* STATED PROBLEM
Starting at the first line of the data, print each line verbatim up to and including the line bearing "S.render.resolution_x = 1024;", omitting pictures.

* DATASET EXTRACT
┌────────

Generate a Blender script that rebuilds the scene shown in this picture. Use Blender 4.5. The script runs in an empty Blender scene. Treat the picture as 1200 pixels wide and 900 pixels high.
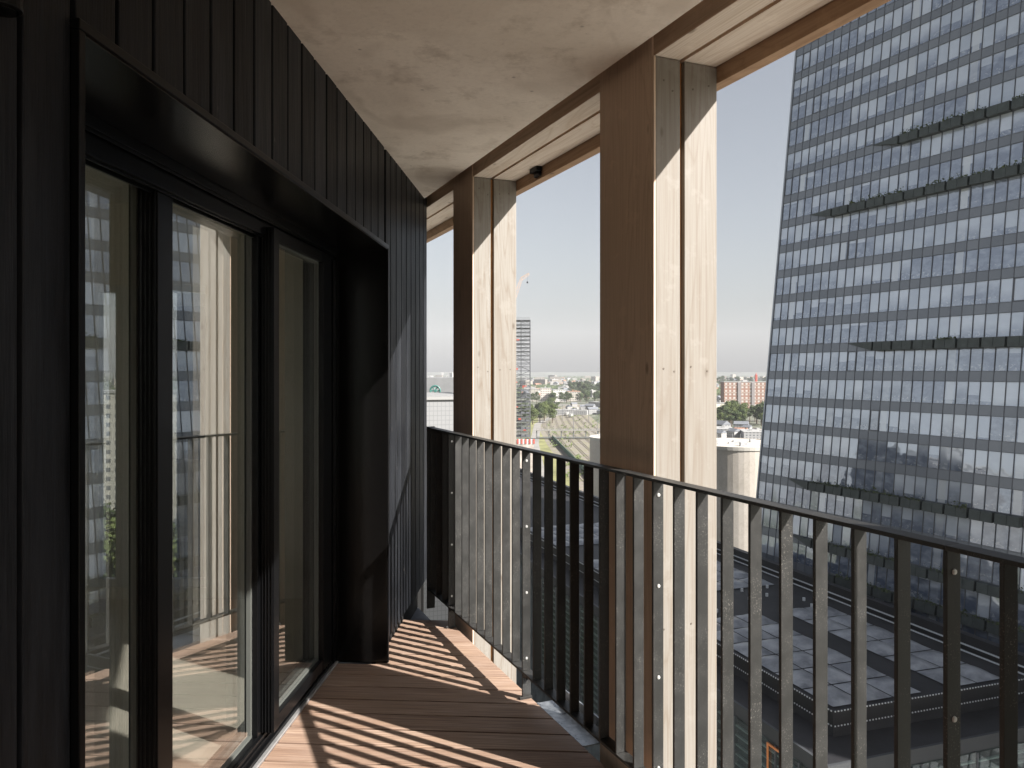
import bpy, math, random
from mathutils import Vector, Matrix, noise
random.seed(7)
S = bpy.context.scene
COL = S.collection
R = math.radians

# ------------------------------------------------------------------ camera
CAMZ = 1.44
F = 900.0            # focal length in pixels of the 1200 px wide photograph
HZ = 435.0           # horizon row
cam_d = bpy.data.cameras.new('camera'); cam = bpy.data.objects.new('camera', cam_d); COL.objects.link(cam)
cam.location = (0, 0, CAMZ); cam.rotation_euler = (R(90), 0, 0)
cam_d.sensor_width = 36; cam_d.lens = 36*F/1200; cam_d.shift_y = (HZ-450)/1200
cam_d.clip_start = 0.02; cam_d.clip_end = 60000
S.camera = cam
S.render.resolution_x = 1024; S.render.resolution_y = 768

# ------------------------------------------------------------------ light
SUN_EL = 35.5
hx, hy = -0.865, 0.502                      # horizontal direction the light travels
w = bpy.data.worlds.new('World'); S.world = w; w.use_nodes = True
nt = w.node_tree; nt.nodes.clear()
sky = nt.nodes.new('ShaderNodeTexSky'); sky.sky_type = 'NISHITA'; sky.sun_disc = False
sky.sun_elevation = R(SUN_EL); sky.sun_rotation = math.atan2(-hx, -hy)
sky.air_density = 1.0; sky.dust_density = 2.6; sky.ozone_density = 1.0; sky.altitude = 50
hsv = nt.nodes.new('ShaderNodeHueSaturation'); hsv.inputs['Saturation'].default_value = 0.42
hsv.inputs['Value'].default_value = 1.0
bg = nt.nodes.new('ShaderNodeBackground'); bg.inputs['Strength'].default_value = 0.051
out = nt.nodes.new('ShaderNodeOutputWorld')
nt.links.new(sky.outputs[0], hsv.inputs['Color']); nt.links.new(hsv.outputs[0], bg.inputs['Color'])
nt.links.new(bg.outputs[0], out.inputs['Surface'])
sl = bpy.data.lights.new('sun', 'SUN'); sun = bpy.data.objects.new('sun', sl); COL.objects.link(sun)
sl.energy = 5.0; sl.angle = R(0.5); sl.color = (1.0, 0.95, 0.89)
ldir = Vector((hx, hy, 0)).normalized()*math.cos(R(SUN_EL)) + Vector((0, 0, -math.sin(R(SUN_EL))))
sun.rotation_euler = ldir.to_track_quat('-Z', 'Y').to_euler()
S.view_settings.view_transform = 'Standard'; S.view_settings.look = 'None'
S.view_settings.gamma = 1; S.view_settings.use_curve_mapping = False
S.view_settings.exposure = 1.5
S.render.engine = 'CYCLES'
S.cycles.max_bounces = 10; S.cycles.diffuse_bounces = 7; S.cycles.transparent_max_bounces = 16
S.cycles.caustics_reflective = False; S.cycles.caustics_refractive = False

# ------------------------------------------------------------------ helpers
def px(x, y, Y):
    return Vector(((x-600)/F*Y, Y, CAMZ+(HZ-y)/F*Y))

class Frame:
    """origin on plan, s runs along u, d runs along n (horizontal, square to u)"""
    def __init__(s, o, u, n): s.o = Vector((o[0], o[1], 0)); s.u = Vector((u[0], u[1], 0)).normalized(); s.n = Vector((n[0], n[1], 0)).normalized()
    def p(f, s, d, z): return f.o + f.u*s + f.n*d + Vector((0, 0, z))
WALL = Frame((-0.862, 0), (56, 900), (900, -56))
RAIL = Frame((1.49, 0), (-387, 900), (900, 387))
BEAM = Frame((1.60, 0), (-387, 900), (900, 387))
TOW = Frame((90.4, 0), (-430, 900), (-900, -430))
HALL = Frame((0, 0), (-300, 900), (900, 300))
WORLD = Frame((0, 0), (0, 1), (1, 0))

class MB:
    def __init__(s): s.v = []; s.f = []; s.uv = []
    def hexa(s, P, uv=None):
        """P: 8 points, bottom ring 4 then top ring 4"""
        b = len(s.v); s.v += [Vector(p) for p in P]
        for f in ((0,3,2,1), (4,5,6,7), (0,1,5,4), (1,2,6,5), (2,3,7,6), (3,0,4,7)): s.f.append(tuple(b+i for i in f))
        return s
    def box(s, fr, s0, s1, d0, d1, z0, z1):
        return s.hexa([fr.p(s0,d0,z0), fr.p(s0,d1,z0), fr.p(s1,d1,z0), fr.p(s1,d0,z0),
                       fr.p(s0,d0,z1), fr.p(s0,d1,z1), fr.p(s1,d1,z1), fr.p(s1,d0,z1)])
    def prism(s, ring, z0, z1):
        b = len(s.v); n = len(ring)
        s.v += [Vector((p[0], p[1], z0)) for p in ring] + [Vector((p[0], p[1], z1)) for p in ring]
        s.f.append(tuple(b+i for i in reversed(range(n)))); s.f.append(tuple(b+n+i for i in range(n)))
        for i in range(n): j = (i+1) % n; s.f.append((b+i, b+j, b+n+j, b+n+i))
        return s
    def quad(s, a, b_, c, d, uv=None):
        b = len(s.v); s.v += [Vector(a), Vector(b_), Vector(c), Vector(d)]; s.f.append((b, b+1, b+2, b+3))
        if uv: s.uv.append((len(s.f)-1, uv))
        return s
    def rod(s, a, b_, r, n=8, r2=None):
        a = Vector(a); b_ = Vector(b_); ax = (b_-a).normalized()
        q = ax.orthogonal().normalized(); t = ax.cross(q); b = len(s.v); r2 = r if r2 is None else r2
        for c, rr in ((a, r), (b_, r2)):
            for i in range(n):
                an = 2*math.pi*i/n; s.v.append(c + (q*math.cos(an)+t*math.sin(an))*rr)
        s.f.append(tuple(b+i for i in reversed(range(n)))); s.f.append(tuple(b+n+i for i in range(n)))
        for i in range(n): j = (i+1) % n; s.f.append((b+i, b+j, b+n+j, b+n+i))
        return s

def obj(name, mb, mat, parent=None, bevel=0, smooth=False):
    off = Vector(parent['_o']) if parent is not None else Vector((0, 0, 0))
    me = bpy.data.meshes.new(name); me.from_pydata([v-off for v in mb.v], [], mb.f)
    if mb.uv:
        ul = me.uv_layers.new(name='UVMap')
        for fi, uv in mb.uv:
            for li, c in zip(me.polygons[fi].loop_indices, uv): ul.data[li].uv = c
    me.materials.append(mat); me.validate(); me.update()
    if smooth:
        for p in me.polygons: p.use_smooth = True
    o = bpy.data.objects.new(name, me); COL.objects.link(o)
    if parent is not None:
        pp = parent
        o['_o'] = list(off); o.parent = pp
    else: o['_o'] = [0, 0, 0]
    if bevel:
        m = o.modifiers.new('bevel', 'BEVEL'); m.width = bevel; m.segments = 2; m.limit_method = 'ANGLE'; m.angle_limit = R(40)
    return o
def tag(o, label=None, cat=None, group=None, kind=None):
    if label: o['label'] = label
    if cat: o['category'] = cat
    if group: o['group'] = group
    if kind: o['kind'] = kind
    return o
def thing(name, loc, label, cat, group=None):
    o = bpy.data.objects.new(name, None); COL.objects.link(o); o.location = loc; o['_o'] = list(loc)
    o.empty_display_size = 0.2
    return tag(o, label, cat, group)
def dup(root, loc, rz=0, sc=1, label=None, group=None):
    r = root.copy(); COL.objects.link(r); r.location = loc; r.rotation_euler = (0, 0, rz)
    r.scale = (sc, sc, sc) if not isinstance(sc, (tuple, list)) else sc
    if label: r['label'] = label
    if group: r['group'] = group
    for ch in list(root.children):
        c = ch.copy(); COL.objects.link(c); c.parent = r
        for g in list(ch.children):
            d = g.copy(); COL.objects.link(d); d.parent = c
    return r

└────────

* RESPONSE FOR THIS EXERCISE
Generate a Blender script that rebuilds the scene shown in this picture. Use Blender 4.5. The script runs in an empty Blender scene. Treat the picture as 1200 pixels wide and 900 pixels high.
import bpy, math, random
from mathutils import Vector, Matrix, noise
random.seed(7)
S = bpy.context.scene
COL = S.collection
R = math.radians

# ------------------------------------------------------------------ camera
CAMZ = 1.44
F = 900.0            # focal length in pixels of the 1200 px wide photograph
HZ = 435.0           # horizon row
cam_d = bpy.data.cameras.new('camera'); cam = bpy.data.objects.new('camera', cam_d); COL.objects.link(cam)
cam.location = (0, 0, CAMZ); cam.rotation_euler = (R(90), 0, 0)
cam_d.sensor_width = 36; cam_d.lens = 36*F/1200; cam_d.shift_y = (HZ-450)/1200
cam_d.clip_start = 0.02; cam_d.clip_end = 60000
S.camera = cam
S.render.resolution_x = 1024; S.render.resolution_y = 768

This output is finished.